- SOURCE EXCERPT -
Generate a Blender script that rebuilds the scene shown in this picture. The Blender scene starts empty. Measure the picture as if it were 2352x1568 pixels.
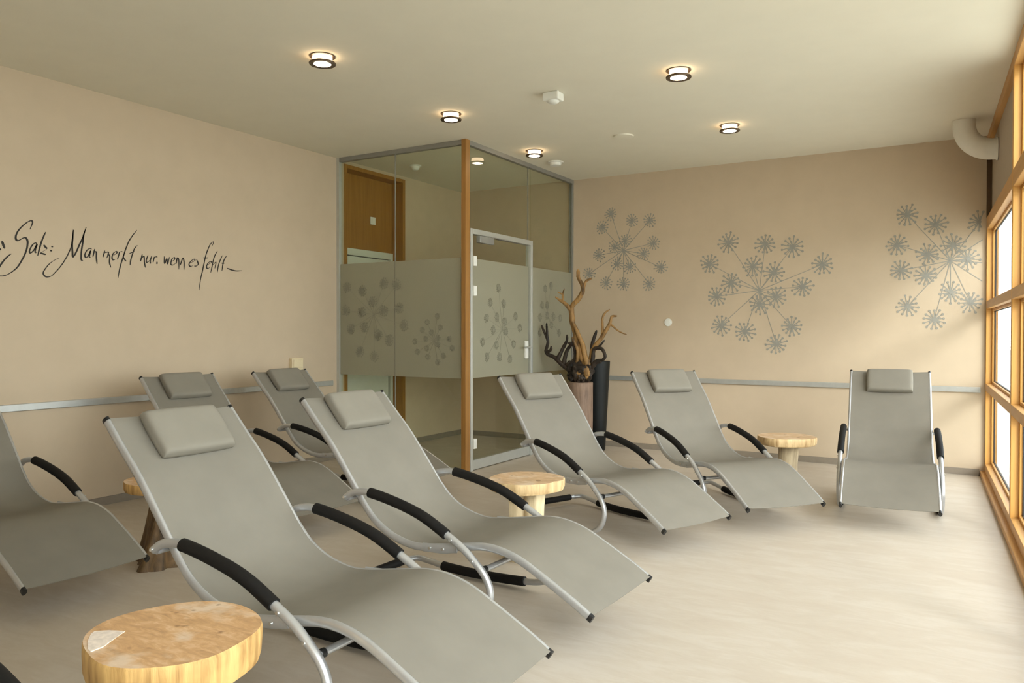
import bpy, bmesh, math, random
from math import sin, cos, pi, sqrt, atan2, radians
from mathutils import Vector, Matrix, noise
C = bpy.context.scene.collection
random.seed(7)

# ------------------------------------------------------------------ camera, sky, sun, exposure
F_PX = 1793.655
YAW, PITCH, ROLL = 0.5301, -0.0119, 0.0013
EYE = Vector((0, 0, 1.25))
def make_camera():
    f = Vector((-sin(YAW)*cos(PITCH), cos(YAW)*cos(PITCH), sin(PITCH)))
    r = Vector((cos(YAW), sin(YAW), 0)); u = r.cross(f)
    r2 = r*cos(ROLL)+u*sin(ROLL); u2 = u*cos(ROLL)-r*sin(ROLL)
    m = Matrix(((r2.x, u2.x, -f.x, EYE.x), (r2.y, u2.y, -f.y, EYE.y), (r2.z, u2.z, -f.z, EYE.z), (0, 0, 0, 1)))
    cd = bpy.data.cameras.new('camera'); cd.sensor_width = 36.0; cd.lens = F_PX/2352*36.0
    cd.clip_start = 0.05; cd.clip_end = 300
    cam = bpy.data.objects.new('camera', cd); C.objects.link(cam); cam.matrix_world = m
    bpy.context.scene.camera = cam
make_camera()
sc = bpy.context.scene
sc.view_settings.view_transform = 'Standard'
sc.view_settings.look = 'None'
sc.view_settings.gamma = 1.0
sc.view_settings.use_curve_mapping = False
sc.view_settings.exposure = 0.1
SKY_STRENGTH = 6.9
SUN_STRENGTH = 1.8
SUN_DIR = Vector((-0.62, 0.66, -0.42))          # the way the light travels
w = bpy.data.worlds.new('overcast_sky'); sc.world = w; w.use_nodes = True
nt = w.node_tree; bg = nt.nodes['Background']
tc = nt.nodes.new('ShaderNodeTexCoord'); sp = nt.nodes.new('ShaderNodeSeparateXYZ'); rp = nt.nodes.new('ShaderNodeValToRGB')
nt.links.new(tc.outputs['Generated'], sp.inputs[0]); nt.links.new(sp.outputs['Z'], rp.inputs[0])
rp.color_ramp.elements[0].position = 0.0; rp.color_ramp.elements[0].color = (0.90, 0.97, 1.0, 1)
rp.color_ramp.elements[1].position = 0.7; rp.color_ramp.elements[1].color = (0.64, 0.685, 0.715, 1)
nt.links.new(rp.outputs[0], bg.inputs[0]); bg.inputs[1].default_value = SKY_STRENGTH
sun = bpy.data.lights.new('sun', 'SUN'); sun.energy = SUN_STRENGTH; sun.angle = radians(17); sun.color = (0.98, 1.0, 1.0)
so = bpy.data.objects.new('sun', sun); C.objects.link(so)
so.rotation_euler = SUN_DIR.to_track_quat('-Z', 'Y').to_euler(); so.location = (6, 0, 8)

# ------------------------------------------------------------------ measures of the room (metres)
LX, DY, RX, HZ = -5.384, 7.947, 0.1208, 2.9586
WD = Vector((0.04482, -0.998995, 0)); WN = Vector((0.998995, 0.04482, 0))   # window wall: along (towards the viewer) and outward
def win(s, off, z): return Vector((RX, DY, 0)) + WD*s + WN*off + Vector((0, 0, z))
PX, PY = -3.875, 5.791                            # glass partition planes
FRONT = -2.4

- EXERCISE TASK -
Out of the material above, select every line that holds the string "scene".

- TASK ANSWER -
Generate a Blender script that rebuilds the scene shown in this picture. The Blender scene starts empty. Measure the picture as if it were 2352x1568 pixels.
C = bpy.context.scene.collection
    bpy.context.scene.camera = cam
sc = bpy.context.scene